Published 06/04/2016

Garden chic: painting is a great way to spruce up your fences
Garden chic: painting is a great way to spruce up your fences
Garden chic: painting is a great way to spruce up your fences

As spring blooms it's time to give your shed, fence and deck a new look. Here are five essential tips for your woodwork.

1. Colours for garden wood have come a long way since you could get brown or green and little else.

Now you can choose from a myriad of different hues, so your outside space can be just as colourful as the inside. Cuprinol Garden Shades offers a wide range of colours that are currently on offer at B&Q - two 2.5ltr tins for £30, instead of £22 each.

My favourite combo is Pale Jasmine (a pretty pale creamy yellow) for the shed or summer house, and Urban Slate (a gorgeous dark grey) for the fences. These colours work together beautifully, but there are many more to personalise your garden with this spring, and Cuprinol Garden Shades promise four years of weather protection.
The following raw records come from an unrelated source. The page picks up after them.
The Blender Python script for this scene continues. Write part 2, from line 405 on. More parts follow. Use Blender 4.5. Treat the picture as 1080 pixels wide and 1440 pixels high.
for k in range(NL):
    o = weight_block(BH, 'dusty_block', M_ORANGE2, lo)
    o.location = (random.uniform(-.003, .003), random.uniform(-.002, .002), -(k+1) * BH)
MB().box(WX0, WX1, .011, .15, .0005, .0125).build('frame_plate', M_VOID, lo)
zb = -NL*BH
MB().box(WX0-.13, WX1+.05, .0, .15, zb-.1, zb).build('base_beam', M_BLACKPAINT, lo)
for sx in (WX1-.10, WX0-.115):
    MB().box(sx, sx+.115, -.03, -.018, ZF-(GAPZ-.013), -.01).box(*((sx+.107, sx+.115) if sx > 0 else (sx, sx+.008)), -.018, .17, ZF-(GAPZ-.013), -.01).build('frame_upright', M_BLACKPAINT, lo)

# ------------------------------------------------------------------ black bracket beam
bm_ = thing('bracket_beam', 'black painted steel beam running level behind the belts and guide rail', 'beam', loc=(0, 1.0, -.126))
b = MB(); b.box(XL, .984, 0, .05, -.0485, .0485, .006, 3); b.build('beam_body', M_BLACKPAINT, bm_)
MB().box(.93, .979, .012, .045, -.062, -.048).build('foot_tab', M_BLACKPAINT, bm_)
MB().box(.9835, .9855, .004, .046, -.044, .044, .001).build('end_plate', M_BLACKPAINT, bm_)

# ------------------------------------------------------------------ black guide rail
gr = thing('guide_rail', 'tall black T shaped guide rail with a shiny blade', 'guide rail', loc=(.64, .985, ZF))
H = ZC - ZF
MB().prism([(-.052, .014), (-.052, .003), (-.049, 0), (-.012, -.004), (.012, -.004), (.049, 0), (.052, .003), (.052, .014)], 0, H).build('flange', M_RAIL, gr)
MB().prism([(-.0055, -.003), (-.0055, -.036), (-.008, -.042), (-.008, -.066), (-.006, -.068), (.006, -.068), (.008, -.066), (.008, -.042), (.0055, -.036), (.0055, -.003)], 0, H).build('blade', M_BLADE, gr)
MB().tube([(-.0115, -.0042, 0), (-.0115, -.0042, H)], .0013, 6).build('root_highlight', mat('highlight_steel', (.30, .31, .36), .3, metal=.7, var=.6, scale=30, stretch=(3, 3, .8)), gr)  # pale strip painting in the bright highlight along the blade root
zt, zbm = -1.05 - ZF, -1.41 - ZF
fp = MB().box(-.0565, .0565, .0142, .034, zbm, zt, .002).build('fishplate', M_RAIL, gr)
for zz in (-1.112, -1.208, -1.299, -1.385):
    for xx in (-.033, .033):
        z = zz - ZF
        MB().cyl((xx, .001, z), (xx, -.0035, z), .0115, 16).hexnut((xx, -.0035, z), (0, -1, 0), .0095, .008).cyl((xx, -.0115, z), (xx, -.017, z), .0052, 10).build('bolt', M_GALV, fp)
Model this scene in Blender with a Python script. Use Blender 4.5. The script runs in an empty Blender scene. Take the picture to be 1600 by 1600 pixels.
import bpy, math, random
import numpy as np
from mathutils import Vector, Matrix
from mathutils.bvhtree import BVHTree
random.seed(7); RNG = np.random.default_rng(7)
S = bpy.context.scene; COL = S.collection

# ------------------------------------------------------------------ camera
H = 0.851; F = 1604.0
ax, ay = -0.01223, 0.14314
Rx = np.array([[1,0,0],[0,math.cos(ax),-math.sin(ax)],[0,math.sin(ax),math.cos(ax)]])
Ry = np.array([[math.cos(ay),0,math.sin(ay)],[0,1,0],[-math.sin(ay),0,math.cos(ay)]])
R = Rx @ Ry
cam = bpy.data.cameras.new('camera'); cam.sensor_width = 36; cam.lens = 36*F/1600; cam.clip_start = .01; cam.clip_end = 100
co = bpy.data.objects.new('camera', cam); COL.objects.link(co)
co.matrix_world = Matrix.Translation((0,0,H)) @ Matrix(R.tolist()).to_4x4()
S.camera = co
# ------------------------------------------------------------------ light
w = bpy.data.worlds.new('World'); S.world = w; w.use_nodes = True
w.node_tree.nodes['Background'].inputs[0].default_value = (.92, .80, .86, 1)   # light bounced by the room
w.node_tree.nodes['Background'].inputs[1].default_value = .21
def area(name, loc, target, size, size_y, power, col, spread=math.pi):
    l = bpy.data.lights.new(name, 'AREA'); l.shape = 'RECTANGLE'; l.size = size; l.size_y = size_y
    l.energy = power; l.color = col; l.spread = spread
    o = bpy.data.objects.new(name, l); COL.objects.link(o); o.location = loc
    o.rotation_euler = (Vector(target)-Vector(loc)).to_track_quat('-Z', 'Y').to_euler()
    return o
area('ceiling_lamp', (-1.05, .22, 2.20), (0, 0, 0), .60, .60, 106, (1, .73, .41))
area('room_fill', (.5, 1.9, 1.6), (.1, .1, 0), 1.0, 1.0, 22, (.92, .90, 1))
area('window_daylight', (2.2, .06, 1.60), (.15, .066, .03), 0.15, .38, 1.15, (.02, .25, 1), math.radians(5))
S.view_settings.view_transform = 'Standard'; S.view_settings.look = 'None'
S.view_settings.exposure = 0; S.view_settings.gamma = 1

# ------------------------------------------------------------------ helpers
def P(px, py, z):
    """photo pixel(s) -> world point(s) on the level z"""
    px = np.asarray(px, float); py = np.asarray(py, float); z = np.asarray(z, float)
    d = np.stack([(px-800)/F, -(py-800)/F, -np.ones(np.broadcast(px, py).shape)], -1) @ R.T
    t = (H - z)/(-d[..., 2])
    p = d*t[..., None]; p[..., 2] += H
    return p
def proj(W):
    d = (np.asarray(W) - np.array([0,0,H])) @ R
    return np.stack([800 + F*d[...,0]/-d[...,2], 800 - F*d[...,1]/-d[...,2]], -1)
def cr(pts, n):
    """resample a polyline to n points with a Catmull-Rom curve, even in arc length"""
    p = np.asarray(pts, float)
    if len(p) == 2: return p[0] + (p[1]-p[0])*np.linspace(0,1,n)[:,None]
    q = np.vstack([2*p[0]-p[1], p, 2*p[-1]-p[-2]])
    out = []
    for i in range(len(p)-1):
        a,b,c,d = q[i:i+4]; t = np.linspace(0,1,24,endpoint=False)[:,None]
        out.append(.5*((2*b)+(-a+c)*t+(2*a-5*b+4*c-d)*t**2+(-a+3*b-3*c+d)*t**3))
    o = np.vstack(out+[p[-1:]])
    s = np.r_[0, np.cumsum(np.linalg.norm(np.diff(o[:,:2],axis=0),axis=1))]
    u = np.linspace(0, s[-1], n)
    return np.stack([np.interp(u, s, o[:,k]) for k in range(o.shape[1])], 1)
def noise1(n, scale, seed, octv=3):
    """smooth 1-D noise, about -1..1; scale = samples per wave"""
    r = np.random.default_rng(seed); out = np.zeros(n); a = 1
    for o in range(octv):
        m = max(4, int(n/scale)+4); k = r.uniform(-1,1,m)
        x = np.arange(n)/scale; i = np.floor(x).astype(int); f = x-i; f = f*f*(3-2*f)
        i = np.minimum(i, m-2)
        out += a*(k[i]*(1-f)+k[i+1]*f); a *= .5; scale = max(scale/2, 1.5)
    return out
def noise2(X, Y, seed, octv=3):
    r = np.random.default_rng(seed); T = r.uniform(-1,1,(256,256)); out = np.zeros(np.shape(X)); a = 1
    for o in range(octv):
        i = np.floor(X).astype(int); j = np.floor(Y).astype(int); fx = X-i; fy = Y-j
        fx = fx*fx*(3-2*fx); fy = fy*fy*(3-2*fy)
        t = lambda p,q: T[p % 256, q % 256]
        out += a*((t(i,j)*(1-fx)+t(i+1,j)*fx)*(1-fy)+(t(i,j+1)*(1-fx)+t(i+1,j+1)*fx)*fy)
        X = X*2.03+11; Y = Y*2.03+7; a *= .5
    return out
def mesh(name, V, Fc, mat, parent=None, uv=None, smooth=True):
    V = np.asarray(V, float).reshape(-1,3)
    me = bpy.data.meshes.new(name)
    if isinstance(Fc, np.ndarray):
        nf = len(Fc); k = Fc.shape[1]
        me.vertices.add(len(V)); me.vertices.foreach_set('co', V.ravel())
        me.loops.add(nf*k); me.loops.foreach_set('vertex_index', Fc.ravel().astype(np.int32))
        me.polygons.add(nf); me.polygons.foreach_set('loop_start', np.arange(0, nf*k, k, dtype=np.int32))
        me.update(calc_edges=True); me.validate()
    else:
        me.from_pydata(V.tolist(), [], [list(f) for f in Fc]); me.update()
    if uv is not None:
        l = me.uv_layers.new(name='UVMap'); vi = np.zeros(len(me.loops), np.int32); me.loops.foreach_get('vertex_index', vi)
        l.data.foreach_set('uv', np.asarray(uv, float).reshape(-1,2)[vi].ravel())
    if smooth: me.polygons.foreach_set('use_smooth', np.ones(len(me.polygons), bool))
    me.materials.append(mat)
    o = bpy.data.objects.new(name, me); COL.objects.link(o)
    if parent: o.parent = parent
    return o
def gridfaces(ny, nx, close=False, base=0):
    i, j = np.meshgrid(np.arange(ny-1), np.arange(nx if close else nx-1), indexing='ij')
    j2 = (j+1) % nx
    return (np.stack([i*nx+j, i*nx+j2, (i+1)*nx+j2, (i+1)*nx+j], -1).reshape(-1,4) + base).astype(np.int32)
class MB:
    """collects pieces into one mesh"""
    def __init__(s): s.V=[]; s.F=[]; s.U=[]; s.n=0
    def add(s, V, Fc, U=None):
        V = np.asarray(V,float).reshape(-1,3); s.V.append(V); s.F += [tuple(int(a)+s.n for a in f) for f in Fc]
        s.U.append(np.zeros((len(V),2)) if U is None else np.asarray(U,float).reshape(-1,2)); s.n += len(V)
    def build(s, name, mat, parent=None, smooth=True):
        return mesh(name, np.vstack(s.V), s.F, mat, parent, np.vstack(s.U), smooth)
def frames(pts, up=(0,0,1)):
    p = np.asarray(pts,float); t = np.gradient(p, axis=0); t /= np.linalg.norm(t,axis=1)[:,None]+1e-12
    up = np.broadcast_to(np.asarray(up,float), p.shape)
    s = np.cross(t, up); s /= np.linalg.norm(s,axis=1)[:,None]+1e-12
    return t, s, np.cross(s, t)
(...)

2. Before giving your garden wood a makeover, clean it thoroughly - unless it's new, it will probably need a good scrub with a cleaner designed for garden wood, such as Ronseal Decking Cleaner & Reviver (£9.83 for 5ltr, B&Q), to remove algae, dirt and moss.

Allow the wood to dry out before starting to paint, and consider applying wood preserver first.

3. One of the pitfalls of painting a fence is navigating nearby plants, which can make the job tricky.

Cover them with plastic sheeting as much as you can, or tie them back out of the way.

If the plants are growing against the fence and quite large, you may have to wait until they die back at the end of the year to paint the fence properly. In fact, you may find that fences you can hardly see now, and so don't need to paint, will be much more visible in winter.

4. If your fence has horizontal planks, paint in a horizontal direction, and if it has vertical planks, use vertical strokes.

Painting a fence or shed with a paintbrush can be very time-consuming and is much quicker with a paint sprayer. Not all garden-wood paint can be sprayed, but if you want to make life easy, choose one that can.

Cuprinol Spray & Brush (£30, B&Q) is a really innovative paint sprayer because it's a brush and sprayer in one, so you benefit from the speed of spraying and the precision of using a brush for the edges and fiddly bits.

5. Another good way to clean garden wood is to blast it with a pressure washer. The top-of-the range Bosch AQT 45-14 X (£279.99, Argos) is particularly powerful and designed to tackle larger, heavy-duty outdoor cleaning jobs quickly and easily.

This model has lots of special features and accessories and is brilliant for cleaning patios and decks.

If your deck's painted, start by doing a small tester patch because a pressure washer may remove the paint as well as the dirt.

Painting a deck will transform it, but ensure it's clean and dry first. Some decking paints, such as Cuprinol Anti-Slip Decking Stain with Pad Applicator (£39 for 2.5ltr,, come with a useful paint pad that can cover large areas in no time.


Unless they're non-drip, oil-based paints are prone to runs and drips that can ruin the finish. The best way to ensure a good finish is to keep checking over the paint you've just applied, so you can brush out any imperfections before they dry too much. If you're painting outside in direct sunlight or when it's hot, you'll have to work quickly because the paint will start to dry faster and won't be workable for as long.